Multiplicity (Harrison, Shobhakar, Takeishi) perform in Greenfield

by Glenn Siegel

It seems entirely appropriate that the recording by Multiplicity, the project of Joel Harrison and Anupam Shobhakar, is on a label called Whirlwind. Both of them, plus Satoshi Takeishi, piled in a car and made the trip from New York to Greenfield, Massachusetts to perform the third concert in Pioneer Valley Jazz Shares’ fourth season on Sunday, November 29. The trio not only braved the Thanksgiving traffic (a three-and-a-half hour trip turned into a five hour grind), but after the concert the group turned around and made the return trip to the Big Apple.

Harrison had to rehearse his 18-piece ensemble, which premiered two of his compositions at Roulette on December 1, Shobhakar was leaving early Tuesday for India and Takeishi had to deal with his car in the shop. Such is the life of working musicians.

The payoff for the band’s endured hardship was an appreciative audience that filled the Arts Block with love and rapt attention during a wonderful 75-minute performance.

I imagine most concertgoers were seeing and hearing the sarod for the first time. A large and beautiful, four-string fretless lute, the instrument was in a setting very different from the Hindustani classical music tradition for which it was originally intended. The 36 year-old Shobhakar, raised on both intense classical Indian studies and Megadeth, seemed equally at home performing original tunes based on raga cycles, and American blues. One of the evening’s highlights was a performance of “Devil Mountain Blues” (a piece that emerged from their initial musical encounter and cemented their musical friendship.) Harrison played it, and Willie Dixon’s “Spoonful”, on steel-bodied national guitar, joking (?) that his guitar and the sarod (which has a metal fingerboard) were distant cousins. Shobhakar’s slide technique (called meend) and the sound of Harrison’s slides did, in fact, feel like a deep conversation between strangely familiar strangers.

Shobhakar talks of years of doing music exercises, an intense training process known as “tayarri”, literally ‘technically great’. But its real meaning is ‘to be ready’, putting in the work so your fingers, your mind and your soul are ready when creativity strikes.

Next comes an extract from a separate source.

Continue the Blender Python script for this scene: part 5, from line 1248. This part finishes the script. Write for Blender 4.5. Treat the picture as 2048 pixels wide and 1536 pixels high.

Percussionist Satoshi Takeishi, who has obviously undergone an intense training process of his own, filled in for Dan Weiss, who is featured on Multiplicity’s recording, “Leave the Door Open”. On April 2, Takeishi sat in for Samir Chatterjee in Ned Rothenberg’s “Inner Diaspora” ensemble at the UMass Magic Triangle Series. On both occasions, Takeishi showed how ready he was. Playing frame drum and other hand percussion, snare, and a varied assortment of cymbals and bells, Takeishi provided an evening’s worth of texture, color and drive. For him to be able to nail the complicated rhythms of the more overt Indian pieces is a testament to the massive technique he has at his disposal. In fact, I marveled at that very phenomenon when Dan Weiss sat in for Nasheet Waits for the first time in Amir ElSaffar’s Two Rivers Ensemble at the September Jazz Shares offering.

How do they do it? Fit in so seamlessly? Give the music just what it needs? They make it look easy; it’s anything but. It’s the result of years of rigorous study and years of demanding performing experience. And, we are the beneficiaries.